Introduction
Welcome to Poky! Poky is the the build tool in Yocto Project. It is at the heart of Yocto Project. You use Poky within Yocto Project to build the images (kernel software) for targeted hardware. Before jumping into Poky you should have an understanding of Yokto Project. Be sure you are familiar with the information in the Yocto Project Quick Start. You can find this documentation on the public Yocto Project Website.
What is Poky? Poky provides an open source Linux, X11, Matchbox, GTK+, Pimlico, Clutter, and other GNOME Mobile technologies based full platform build tool within Yocto Project. It creates a focused, stable, subset of OpenEmbedded that can be easily and reliably built and developed upon. Poky fully supports a wide range of x86 ARM, MIPS and PowerPC hardware and device virtulisation. Poky is primarily a platform builder which generates filesystem images based on open source software such as the Kdrive X server, the Matchbox window manager, the GTK+ toolkit and the D-Bus message bus system. Images for many kinds of devices can be generated, however the standard example machines target QEMU full system emulation(x86, ARM, MIPS and PowerPC) and real reference boards for each of these architectures. Poky's ability to boot inside a QEMU emulator makes it particularly suitable as a test platform for development of embedded software.

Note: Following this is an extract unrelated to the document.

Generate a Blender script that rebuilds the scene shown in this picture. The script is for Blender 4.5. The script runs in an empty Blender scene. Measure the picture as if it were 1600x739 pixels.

An important component integrated within Poky is Sato, a GNOME Mobile based user interface environment. It is designed to work well with screens at very high DPI and restricted size, such as those often found on smartphones and PDAs. It is coded with focus on efficiency and speed so that it works smoothly on hand-held and other embedded hardware. It will sit neatly on top of any device using the GNOME Mobile stack, providing a well defined user experience. The Sato Desktop - A screenshot from a machine running a Poky built image Poky has a growing open source community and is also backed up by commercial organisations including Intel Corporation.
Documentation Overview The Poky User Guide is split into sections covering different aspects of Poky. The 'Using Poky' section gives an overview of the components that make up Poky followed by information about using Poky and debugging images created in Yocto Project. The 'Extending Poky' section gives information about how to extend and customise Poky along with advice on how to manage these changes. The 'Platform Development with Poky' section gives information about interaction between Poky and target hardware for common platform development tasks such as software development, debugging and profiling. The rest of the manual consists of several reference sections each giving details on a specific section of Poky functionality. This manual applies to Poky Release 3.3 (Green).
System Requirements We recommend Debian-based distributions, in particular a recent Ubuntu release (10.04 or newer), as the host system for Poky. Nothing in Poky is distribution specific and other distributions will most likely work as long as the appropriate prerequisites are installed - we know of Poky being used successfully on Redhat, SUSE, Gentoo and Slackware host systems. For information on what you need to develop images using Yocto Project and Poky you should see the Yocto Project Quick Start on the public Yocto Project Website.
Obtaining Poky
Releases Periodically, we make releases of Poky and these are available at . These are more stable and tested than the nightly development images.
Nightly Builds We make nightly builds of Poky for testing purposes and to make the latest developments available. The output from these builds is available at where the numbers increase for each subsequent build and can be used to reference it. Automated builds are available for "standard" Poky and for Poky SDKs and toolchains as well as any testing versions we might have such as poky-bleeding. The toolchains can be used either as external standalone toolchains or can be combined with Poky as a prebuilt toolchain to reduce build time. Using the external toolchains is simply a case of untarring the tarball into the root of your system (it only creates files in /opt/poky) and then enabling the option in local.conf.
Development Checkouts Poky is available from our GIT repository located at git://git.pokylinux.org/poky.git; a web interface to the repository can be accessed at . The 'master' is where the deveopment work takes place and you should use this if you're after to work with the latest cutting edge developments. It is possible trunk can suffer temporary periods of instability while new features are developed and if this is undesireable we recommend using one of the release branches.